中世の人々の遊び狂う生きざまは、豊かな知性や感性の探求でもあり、日本列島の歴史の源流に遡行することでもあった。
「ただ遊び狂え」といったって、それは、「しなければならないことなど何もない、ただもうせずにいられないことに邁進せよ」ということでもあった。たとえばそれがひたすら「念仏踊り」に明け暮れることであっても、彼らは彼らなりに何かをけんめいに探求していたわけで、それはまあ日本列島の歴史のはじまり以来の誰もが他愛なくときめき合ってゆくという「祭り=市」の賑わいに遡行するという歴史意識であったのかもしれない。
日本列島の文化や日本人のメンタリティのの基礎的なコンセプトは「山の中に入ってゆく」ということにある。そうやって中世には何もかも忘れて遊び狂っていた人たちがいるし、ほんとに山の中に入っていって隠遁生活をしていた人もいる。

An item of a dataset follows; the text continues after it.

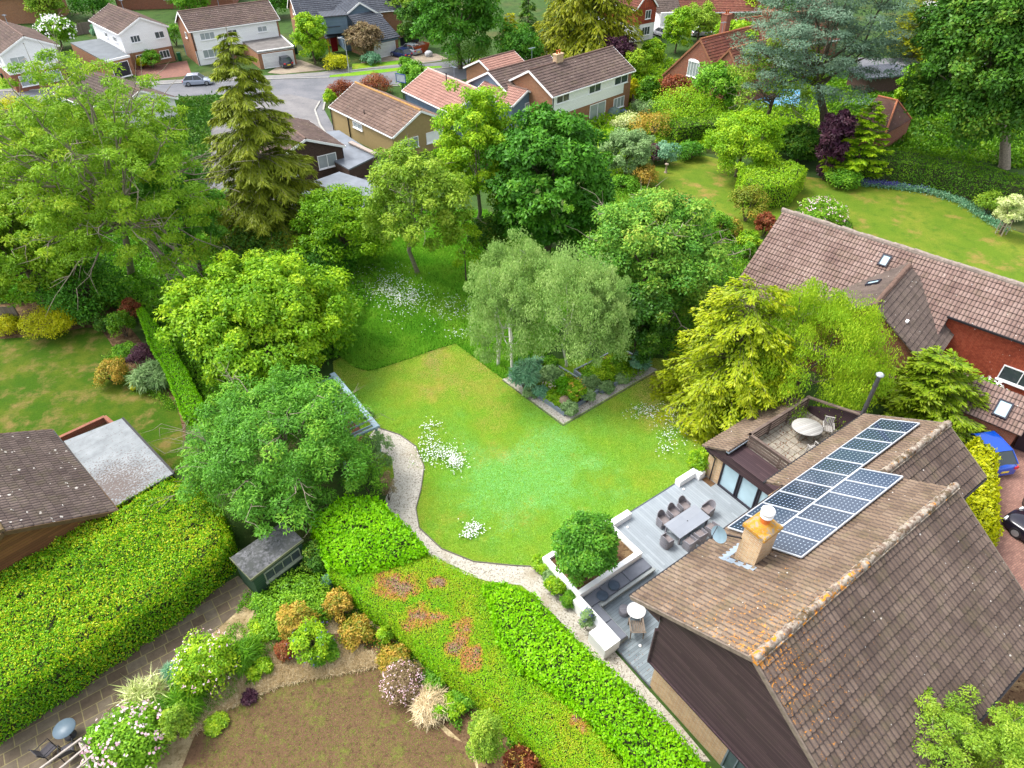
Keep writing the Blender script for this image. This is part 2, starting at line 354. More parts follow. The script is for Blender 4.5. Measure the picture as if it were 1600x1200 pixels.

小林秀雄は「現代人は鎌倉時代の生女房ほども無常ということがわかっていない」といったが、中世の人々の「無常」という歴史意識は、「生活者の思想」などといって悦にいっている現代ののうてんきなインテリよりもずっと深いものがあったのではないだろうか。
「日本的」であるということは「原始的」であるということでもある。
人類は究極を目指すといっても、その究極の向こうに原始性があるのかもしれない。そのことを万葉人は「たまきはる」といった。何はともあれわれわれの最終的な願いは、さっぱりと死んでゆくことができれば、というところにたどり着く。人は、そういう究極に照射されながら生きてあるのではないだろうか。心は、いつの間にか「非日常」の世界に入ってゆく。その「他愛なくときめく」という原始的で非日常の世界に。
日本的な「山の中に入ってゆく」というコンセプトは、人類の普遍性でもある。